You may not have all of the above but the more you can include the better. Even if some of these insurance documents are in each spouse’s name separately, as long as they are delivered to the same residence that will work.

Evidence Of A Shared Life Together

This should be the easiest evidence to produce, but you would be surprised how many people can’t come up with family photos or trips together.

Had a recent birthday party thrown for you or your spouse? Submit the photos for it. Show that you two have planned and gone on trips together. What about holiday celebrations? Include proof of gifts given to each other over the years.

Basically, you can include simple daily things that show you had a real good faith marriage. Most couples can come up with several of these types of documents and evidence pretty easily.

  • Photos together
  • Photos with each other families
  • Gift receipts
  • Letters to each other
  • Text messages and emails
  • Trips made together
  • Life goals that were written down

Affidavits, Letters and Mail

Affidavits are simply  letters written by people who know you and your spouse personally. They can be included as evidence to show that people around you knew of your good faith marriage.

I would consider this secondary evidence because it’s not as strong as what we discussed earlier. But if you can have close friends or family member write a detailed affidavit of what they thought of your marriage, you should definitely include it with the I-751 hardship waiver.

Letters that are addressed to you and your spouse can also be used as evidence of good faith marriage.

Types of letters to include:

  • Holiday card
  • Wedding invitations
  • Birthday party invites
  • Baby announcements

Family Name and Photographs

Taking your spouse’s name isn’t required in the United States but often times it’s customary. If you did take your spouse’s name you can include documents showing that you both have the same last name.

If you chose not to take your spouse’s name, don’t worry about it.
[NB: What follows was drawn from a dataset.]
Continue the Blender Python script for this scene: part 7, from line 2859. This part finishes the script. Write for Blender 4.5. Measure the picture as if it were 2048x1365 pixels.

It isn’t considered strong evidence but just an extra thing to include with the I-751 hardship waiver.

We’ve talked about how important photographs together are so try your best to include them as much as you can. I understand that some people are just not comfortable getting their photo taken but it’s really important to show good faith marriage.

Taking photos with each others families is also a great idea. Not only does this show that you share a life together but it shows that your families know of your marriage and approve of it.

Final Thoughts On How To Prove Good Faith Marriage

To prove a good faith marriage for I-751 removal of conditions application, you must show that you marriage for love and not just for a green card. Most people who have lived with their spouse for a long enough period of time have accumulated a good number of these joint documents already.

Even if you and your spouse prefer to keep everything separate, I always recommend creating some of evidence of joint accounts or documents. You can always choose to separate your finances in the future when you are done with USCIS.

You may be thinking “I don’t want to just make up evidence for USCIS.”

I don’t see it as making up evidence at all. It’s required to prove a good faith marriage so it’s in your best interest to have this type of evidence. Personally, my husband and I immediately joined our finances after getting married.

First, we wanted to keep things simple and share paying the bills, saving for the future and investing. Second, I knew that I would need evidence of a good faith marriage when it came time to remove conditions on my 2 year green card.

If you don’t have enough evidence, there is a risk that your I-751 may be denied. Especially if you haven’t been married very long and haven’t lived with each other. If your evidence is very weak, you may need help trying to find other ways to prove you married for love and not just for immigration benefits.